Le droit international humanitaire accorde une protection particulière aux enfants dans tous les types de conflits armés. L’enrôlement d’enfants de moins de 15 ans ou leur participation immédiate aux hostilités est interdit en droit international pénal et en droit international humanitaire. S’y ajoute la protection conférée par le protocole facultatif à la Convention relative aux droits de l'enfant, concernant l'implication d'enfants dans les conflits armés. Celui-ci fixe à 18 ans l'âge minimum pour le recrutement obligatoire et la participation directe aux hostilités.

La Suisse s’engage pour la ratification universelle du Protocole facultatif et œuvre afin que les Etats se tiennent à leurs engagements et respectent l’âge minimal de recrutement fixé à 18 ans.
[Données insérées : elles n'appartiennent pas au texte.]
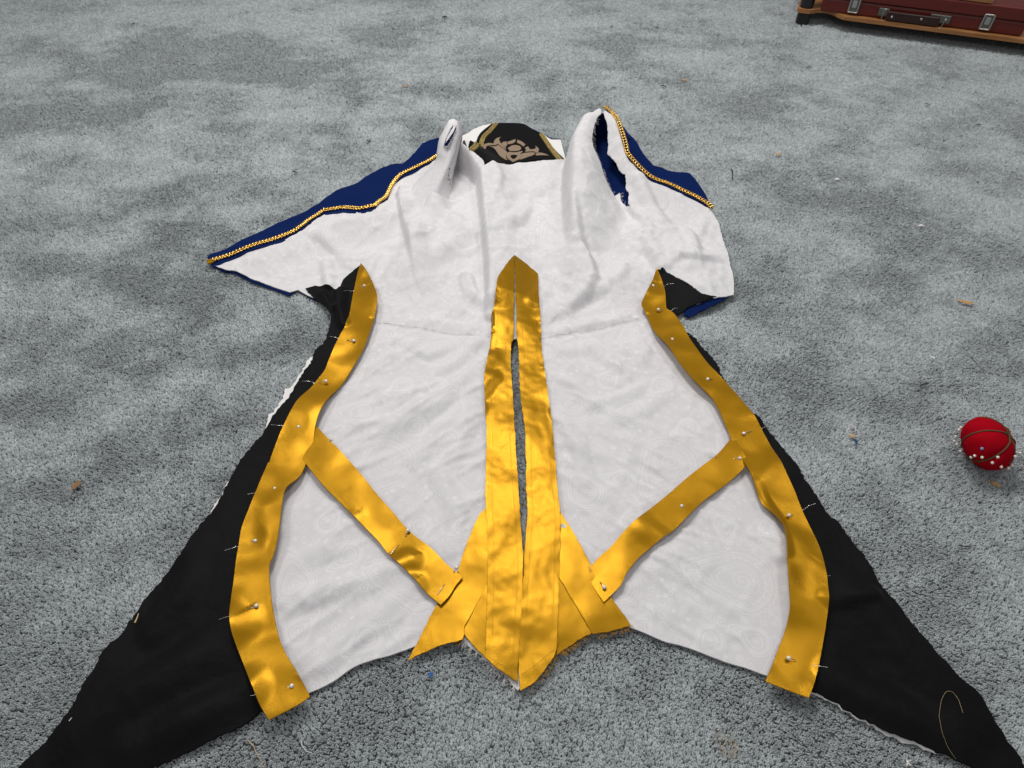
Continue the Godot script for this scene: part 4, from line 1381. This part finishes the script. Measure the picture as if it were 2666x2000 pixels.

Une telle ratification universelle est une étape importante. Mais il n’est pas suffisant. Les groupements armés non-étatiques représentent un sérieux défi: sur les 59 acteurs armés qui violent actuellement les droits des enfants, 51 sont des groupes armés non-étatiques. Le droit international n’est à lui seul pas assez efficace dans ce domaine. Car les acteurs non-étatiques ne se sentent souvent pas concernés et pas liés juridiquement, bien que le droit humanitaire les lie également. Il faut donc trouver des solutions pour mener les groupements armés non-étatiques à respecter les droits des enfants. Une solution passe par le dialogue.

Celui-ci a montré son utilité à plusieurs reprises. La Suisse va donc poursuivre ses efforts dans ce domaine. Elle collabore à cet effet avec des partenaires expérimentés, tels le CICR ou l’Appel de Genève.

Au niveau multilatéral, la Suisse s’engage en faveur de prises de décisions visant une meilleure protection des enfants et pour la mise en œuvre des mécanismes multilatéraux. Elle le fait dans les débats ouverts au Conseil de sécurité, dans des dialogues interactifs de l’Assemblé générale ou du Conseil des droits de l’homme mais également lors de la Conférence Internationale de la Croix-Rouge et du Croissant-Rouge. Elle continuera à influencer les débats en ce sens. La Suisse met par ailleurs un expert suisse à disposition du bureau du Représentant spécial du Secrétaire général pour les enfants et les conflits armés et entretient un dialogue régulier à haut niveau avec le Représentant spécial.

Le troisième axe est l’aide sur place. Lorsque les enfants reviennent dans leurs communautés, terrorisés, traumatisés, brisés, le besoin de protection est primordial. Il est alors nécessaire de leur accorder un soutien spécifique. La réinsertion est décisive pour le bien-être et pour l’avenir de l’enfant et de sa communauté. Notre plan d’action prévoit des programmes éducatifs, de formation professionnelle et de réhabilitation psychosociale afin d’éviter que les enfants retombent sous l’influence de forces ou de groupes armés. Pour la Suisse, il est particulièrement important de trouver le moyen de répondre aux besoins des filles enlevées et devenues des esclaves sexuelles.

Les jeunes filles, souvent oubliées, représentent environ 40% des enfants recrutés. Elles subissent des entraînements rudes, sont obligées d’utiliser les armes et de se battre au même titre que les garçons. Dès leur plus jeune âge, elles sont victimes de violences et d’esclavage sexuel. Le viol est utilisé comme une arme de guerre, comme un outil de punition, de soumission et d’humiliation.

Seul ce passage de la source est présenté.